Vielleicht ist hier auch etwas der Einfluss vom Produzenten Ulrich Seidl zu spüren, dessen Frau Veronika Franz ist. Seidl, unter anderem für Hundstage bekannt, seziert gerne pragmatisch und beobachtend die Charaktere und die Handlung seiner Geschichten. Das steht, wenn auch nicht stark ins Gewicht fallend, Ich seh, ich seh ebenfalls gut zu Gesicht. Seine glatt und nicht greifende Optik ist ein weiterer Pluspunkt, der die Geschichte perfekt zu einem Arthouse-Horror macht, der von beiden Einflüssen profitiert. Diese halten sich gut die Waage und die Art und Weise, wie hier die außergewöhnliche Architektur des Hauses, welches die Familie bewohnt und dessen Interieur eingefangen werden, lässt etwas an Jess Franco erinnern. Das Grauen liegt unter der schicken Oberfläche, hier nicht nur auf das Bild des Films sondern auch auf Handlung des Films bezogen. Auch in der Familie kann der Schrecken einkehren.
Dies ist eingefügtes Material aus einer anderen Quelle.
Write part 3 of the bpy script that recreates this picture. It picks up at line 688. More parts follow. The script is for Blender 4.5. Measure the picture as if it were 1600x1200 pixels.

Wenn diese, durchgeschüttelt von Ereignissen, eben nicht mehr der Halt der Schwachen und Bedürftigen ist. Ich seh, ich seh geht der Frage nach, wie nun Kinder (als auch die Eltern) mit einem Schicksalsschlag umgehen sollen, wenn dieser so schwer zu verarbeiten ist. Hier noch Halt im Inneren zu finden, bei anderen Angehörigen, kann schwer sein. Der Film zeigt dies, gekonnt verbunden mit einem einfachen wie ebenso effektiv phantastischem Grundrahmen. Kinder sind meistens die schwächsten, wobei auch Eltern doppelt so stark belastet sind. Als Halt für das Kind und gleichzeitig versuchend, für sich selbst das Geschehene zu verarbeiten. Daraus machen Fiala und Franz einen doppelten Horrorfilm. Die (drastische,) langsame Auflösung des Konstrukts der Familie in ihrem Inneren, der mit seiner Steigerung der Gewaltspirale innerhalb dieser sogar grob mit Takashi Miikes Audition verglichen werden kann sowie den Horror des alltäglichen, wenn die gewohnte Routine in der Familie durchbrochen wird. Von einem Schicksalsschlag. Das Horrorfilme gleichwohl den Kopf als auch unsere innere Lust am Grauen und Schrekcne befriedigen können, zeigt Ich seh, ich seh meisterlich. Neben It Follows einer der besten Horrorfilme des vergangenen Jahres.